Asset tokens and access-right tokens [Voshmgir 2019] represent business models and governance systems that are mostly well understood, and can be categorized as simple token systems. They can be modeled and steered with existing reductionist tools [Lipset 1980][Ruse 2005]. Such simple token systems require mostly legal engineering, which we define as the intersections of information systems and legal studies and deals with the question of how to make these tokenized use cases regulatory compliant [Voshmgir 2020].

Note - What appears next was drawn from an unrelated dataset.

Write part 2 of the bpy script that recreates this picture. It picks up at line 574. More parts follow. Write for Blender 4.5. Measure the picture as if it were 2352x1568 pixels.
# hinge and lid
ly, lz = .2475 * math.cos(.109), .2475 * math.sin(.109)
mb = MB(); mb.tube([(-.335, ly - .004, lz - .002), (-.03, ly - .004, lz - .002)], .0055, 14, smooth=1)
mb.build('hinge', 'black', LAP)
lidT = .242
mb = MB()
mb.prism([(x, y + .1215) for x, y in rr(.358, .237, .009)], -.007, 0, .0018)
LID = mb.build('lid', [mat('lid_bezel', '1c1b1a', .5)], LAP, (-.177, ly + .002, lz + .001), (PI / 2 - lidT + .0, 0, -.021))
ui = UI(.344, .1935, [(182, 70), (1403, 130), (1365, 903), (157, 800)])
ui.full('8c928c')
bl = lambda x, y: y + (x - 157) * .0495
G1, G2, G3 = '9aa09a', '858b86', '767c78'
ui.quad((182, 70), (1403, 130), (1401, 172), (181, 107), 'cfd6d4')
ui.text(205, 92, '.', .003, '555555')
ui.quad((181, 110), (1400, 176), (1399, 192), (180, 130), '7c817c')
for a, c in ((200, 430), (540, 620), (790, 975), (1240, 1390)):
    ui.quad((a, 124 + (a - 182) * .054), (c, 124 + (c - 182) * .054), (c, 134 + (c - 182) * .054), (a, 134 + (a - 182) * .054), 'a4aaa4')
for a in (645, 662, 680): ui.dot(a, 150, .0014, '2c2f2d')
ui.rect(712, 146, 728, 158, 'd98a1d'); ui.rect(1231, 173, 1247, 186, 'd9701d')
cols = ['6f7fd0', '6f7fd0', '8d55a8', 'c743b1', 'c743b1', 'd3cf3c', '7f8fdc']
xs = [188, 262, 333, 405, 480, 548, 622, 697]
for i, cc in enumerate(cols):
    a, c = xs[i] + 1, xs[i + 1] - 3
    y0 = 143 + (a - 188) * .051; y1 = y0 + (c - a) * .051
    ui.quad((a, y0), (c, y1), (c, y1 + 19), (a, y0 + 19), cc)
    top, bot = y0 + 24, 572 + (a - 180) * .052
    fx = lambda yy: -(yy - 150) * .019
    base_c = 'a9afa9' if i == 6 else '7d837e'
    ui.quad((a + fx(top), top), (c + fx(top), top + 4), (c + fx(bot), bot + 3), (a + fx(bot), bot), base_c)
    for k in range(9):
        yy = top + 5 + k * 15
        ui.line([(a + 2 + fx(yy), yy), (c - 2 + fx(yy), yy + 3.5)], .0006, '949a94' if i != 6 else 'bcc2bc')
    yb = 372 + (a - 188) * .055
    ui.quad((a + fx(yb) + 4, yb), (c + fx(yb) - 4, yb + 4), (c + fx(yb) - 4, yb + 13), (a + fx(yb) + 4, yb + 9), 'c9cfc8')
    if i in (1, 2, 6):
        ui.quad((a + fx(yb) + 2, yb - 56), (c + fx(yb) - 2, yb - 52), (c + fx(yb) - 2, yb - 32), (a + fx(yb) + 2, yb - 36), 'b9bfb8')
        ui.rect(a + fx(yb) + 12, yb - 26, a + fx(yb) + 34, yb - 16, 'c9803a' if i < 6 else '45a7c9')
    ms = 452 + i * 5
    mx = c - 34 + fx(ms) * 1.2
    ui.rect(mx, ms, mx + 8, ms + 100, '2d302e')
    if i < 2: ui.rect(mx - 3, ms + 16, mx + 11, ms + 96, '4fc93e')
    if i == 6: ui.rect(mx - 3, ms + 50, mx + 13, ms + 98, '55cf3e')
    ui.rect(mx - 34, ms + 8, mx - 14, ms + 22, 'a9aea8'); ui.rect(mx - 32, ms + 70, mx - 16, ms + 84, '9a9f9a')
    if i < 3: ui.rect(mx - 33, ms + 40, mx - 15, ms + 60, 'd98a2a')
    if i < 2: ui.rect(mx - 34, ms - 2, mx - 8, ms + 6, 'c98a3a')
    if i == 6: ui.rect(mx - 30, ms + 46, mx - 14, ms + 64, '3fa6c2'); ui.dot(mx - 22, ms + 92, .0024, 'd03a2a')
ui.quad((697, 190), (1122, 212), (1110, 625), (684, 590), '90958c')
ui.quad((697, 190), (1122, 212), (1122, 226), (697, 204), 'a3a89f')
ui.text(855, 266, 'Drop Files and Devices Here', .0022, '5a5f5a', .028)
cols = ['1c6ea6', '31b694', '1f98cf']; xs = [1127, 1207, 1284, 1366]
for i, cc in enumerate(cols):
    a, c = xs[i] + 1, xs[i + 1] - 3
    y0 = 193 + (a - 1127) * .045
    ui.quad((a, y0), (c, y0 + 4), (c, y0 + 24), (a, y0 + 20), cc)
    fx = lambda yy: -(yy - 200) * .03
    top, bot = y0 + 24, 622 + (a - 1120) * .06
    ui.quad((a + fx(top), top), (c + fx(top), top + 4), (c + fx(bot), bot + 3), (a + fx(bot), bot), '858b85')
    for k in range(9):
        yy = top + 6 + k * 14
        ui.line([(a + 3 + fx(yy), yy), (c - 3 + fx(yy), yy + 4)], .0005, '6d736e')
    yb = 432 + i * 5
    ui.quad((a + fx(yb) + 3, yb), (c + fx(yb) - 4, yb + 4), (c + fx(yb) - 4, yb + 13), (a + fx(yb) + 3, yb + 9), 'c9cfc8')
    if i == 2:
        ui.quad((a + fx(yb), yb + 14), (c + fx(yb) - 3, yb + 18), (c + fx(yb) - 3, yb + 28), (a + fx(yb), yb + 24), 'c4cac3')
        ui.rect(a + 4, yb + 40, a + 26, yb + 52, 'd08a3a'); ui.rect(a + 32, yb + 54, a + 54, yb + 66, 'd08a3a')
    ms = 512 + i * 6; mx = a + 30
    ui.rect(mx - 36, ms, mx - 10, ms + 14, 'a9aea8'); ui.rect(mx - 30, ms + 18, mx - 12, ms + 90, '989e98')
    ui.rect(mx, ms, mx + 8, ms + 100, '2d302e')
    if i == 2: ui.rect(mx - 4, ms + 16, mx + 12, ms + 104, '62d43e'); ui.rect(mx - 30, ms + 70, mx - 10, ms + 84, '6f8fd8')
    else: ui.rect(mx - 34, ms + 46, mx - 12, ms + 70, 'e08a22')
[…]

Purpose-Driven Tokens are tokens that are programmed to steer automated collective action of autonomous network actors in a public network towards a collective goal in the absence of intermediaries [Voshmgir 2020]. They represent complex token systems and require complex system approach [Foster and Metcalfe 2012][Kurtz and Snowden 2003] to be modelled. Purpose-driven tokens that enable complex token systems differ from simple token systems in that they close the loop in so far as the system becomes autonomous and is not being steered by single institutions. Complex token systems requires mostly economic systems engineering, which we define on the intersection of information systems and economics including political economy and other related social science domains. Economic systems engineering can build on systems engineering [Sage 1992], [Blanchard and Fabrycky 1990],[Novikov 2016], but deals with research questions that model and steer aggregate agent behaviour, which brings us into the emerging field of complex systems engineering [Bar-Yam 2003] [Rhodes and Hastings 2003] that requires a multi-scale perspective on how to steer these systems."